Cannes, France, May 26: Small films made the big time at the Cannes Film Festival this year, with family-style productions from Iran, Turkey and even Afghanistan making waves and sweeping the awards. Even the big winner at Cannes, "Elephant" by US director Gus Van Sant, was made on peanuts by Hollywood standards at three million dollars and used amateurs to play high school students ahead of a gun massacre just like that at Columbine. Turkey's lone entry was about loneliness and was made in a good deal of solitude, with director Nuri Bilge Ceylan doing most of the work and family and friends chipping in with the rest.
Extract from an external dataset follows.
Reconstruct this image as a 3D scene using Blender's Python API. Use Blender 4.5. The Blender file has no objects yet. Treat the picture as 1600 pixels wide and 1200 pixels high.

But "Distant" ("Uzak") scooped one of the festival's top honours, the runner-up grand prize, as well as a joint best actor for the two lead roles in the haunting film "About Emptiness" -- Muzaffer Ozdemir and the late Mehmet Emin Toprak, killed in a car accident in December.

"The two were my friends," Ceylan said. "They've both acted in all my films."


The partly autobiographical film by the 44-year-old director and photographer is largely a tete-a-tete between a weary intellectual whose private life and everyday habits are upset by the arrival of a jobless relative. Ceylan not only wrote and directed the shoestring budget film but was also behind the camera and at the editing table. His wife and mother both have small roles in the film and the relative was his cousin in real life.